During this announcement, von der Leyen also stressed the importance of creating a regulatory environment in the bloc that fosters innovation and counters “relocation risks from foreign subsidies”. 

The International Energy Agency estimates the global market for mass-produced clean energy will triple to around $650bn (£527bn) a year by 2030, with related manufacturing jobs more than doubling.

Although the draft has mostly been perceived as a move against the US’s new green policies, it could also be seen as a step in reducing the bloc’s reliance on Chinese technology.

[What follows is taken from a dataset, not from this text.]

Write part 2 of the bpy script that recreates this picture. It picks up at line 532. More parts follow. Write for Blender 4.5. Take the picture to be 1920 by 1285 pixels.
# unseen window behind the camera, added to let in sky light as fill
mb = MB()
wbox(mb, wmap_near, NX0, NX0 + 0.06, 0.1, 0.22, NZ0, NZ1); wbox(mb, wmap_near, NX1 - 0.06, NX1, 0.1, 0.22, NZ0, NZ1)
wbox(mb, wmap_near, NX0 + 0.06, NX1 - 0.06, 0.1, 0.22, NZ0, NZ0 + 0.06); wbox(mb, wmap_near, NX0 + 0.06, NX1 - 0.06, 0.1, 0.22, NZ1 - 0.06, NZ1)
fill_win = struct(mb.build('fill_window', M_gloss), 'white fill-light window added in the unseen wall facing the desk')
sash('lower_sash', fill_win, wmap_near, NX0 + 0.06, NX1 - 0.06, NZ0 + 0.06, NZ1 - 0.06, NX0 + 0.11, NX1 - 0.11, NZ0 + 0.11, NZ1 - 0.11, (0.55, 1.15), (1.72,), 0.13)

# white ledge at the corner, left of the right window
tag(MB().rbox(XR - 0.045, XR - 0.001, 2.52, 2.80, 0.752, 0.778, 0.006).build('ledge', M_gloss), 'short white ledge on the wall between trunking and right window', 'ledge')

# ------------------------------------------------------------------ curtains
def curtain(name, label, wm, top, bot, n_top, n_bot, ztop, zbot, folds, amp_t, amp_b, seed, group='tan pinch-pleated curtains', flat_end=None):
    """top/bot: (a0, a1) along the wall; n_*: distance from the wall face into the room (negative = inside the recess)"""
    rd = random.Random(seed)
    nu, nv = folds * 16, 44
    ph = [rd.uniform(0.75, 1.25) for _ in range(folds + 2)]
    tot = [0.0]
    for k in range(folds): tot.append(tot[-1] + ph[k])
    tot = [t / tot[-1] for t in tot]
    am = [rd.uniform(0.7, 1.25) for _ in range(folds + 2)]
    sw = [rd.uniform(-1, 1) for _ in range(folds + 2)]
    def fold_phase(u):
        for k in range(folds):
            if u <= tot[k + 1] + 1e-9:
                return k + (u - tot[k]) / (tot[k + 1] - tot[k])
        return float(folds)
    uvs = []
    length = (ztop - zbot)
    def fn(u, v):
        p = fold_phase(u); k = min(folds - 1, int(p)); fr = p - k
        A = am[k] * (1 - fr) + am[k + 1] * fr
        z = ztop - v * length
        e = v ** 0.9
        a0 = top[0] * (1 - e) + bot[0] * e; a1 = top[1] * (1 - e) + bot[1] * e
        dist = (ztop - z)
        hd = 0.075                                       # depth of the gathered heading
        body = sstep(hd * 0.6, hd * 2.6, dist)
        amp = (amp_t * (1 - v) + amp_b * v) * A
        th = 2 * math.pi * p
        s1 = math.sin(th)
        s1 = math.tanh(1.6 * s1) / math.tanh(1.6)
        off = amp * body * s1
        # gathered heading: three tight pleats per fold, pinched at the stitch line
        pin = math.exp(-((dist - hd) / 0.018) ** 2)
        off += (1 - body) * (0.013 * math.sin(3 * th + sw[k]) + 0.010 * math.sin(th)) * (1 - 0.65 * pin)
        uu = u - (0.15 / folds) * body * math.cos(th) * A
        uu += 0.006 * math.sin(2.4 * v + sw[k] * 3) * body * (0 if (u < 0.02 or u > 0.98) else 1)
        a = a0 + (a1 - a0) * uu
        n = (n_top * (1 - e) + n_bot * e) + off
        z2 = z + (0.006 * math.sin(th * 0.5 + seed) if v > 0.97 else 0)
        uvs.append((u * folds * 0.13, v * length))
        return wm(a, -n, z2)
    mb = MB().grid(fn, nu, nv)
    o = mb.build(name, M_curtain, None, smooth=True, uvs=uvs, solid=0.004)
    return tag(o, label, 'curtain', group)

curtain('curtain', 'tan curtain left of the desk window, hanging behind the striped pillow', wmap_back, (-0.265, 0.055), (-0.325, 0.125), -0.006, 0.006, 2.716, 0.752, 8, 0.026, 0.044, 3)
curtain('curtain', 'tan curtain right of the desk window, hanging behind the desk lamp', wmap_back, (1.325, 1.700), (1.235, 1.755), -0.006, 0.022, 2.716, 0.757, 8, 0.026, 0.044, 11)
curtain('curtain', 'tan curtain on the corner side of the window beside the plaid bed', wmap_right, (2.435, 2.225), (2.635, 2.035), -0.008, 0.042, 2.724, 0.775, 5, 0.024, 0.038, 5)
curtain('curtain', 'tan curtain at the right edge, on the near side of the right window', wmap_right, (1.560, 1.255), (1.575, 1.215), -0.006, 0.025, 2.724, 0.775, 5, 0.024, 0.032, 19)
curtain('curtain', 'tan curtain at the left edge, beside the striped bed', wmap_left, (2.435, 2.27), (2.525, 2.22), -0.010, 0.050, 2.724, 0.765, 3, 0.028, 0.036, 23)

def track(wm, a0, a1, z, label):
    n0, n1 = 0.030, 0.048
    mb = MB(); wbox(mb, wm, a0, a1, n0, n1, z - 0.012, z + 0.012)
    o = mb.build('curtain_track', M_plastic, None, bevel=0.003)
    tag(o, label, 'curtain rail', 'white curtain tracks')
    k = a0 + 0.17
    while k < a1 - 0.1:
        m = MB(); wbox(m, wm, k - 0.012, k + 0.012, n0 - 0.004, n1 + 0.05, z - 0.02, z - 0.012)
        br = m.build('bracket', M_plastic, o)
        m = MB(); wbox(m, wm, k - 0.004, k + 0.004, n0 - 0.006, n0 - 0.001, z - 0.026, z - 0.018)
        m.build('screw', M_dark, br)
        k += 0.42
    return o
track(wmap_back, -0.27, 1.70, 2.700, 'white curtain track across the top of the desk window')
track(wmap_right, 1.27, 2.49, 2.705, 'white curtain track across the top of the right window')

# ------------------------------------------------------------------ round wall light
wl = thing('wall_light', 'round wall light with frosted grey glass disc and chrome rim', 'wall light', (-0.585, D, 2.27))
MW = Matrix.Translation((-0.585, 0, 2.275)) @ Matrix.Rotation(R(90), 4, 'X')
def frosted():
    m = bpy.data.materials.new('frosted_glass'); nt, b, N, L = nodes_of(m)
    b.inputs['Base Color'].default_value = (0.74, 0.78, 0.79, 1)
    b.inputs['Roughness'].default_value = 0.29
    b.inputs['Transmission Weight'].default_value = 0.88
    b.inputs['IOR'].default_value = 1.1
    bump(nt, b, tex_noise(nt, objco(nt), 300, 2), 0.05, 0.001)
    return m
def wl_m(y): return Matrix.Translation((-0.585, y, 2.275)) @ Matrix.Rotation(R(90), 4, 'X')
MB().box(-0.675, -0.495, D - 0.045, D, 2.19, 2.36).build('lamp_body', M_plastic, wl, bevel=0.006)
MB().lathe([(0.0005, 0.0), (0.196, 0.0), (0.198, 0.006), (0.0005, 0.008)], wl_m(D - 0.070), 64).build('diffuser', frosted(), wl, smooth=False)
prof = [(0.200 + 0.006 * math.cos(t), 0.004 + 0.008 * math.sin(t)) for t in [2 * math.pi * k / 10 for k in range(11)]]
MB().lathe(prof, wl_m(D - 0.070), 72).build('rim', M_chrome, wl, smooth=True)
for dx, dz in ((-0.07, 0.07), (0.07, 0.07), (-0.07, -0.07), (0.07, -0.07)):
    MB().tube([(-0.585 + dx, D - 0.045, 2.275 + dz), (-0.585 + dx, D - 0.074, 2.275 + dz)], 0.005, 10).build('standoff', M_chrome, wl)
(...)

In the past, the European Commission has accused China of using “unfair” and “market distort[ing]” subsidies to advance in the race to produce clean technologies.

However, the prospect of a relaxed state aid regime has alarmed southern and smaller European governments, as 53 per cent of the €672bn (£588bn) of state aid approved by the Commission last year came from Germany, while 24 per cent was provided by France and 7 per cent by Italy.

Italy’s government has warned that relaxed state aid rules should “not be a free-for-all” and called for a joint EU fund to help green tech in all member states.

Christian Lindner, Germany’s finance minister, has said Europe does not need an “excessive” overhaul of the rules but backed measures to streamline decision-making.

“State aid must become more agile, we have to make decisions more quickly,” he said. “But we don’t need any excessive extension of subsidies in the EU.”

The leaked paper, nonetheless, gives no details on the budget or precisely how the fund would be paid for. EU leaders are set to meet to discuss the proposal on Wednesday (1 February). 

The Commission is also expected to propose a Net-Zero Industry Act that could streamline permitting processes and harmonise standards and a Critical Raw Materials Act to promote local extracting, processing and recycling in the coming months.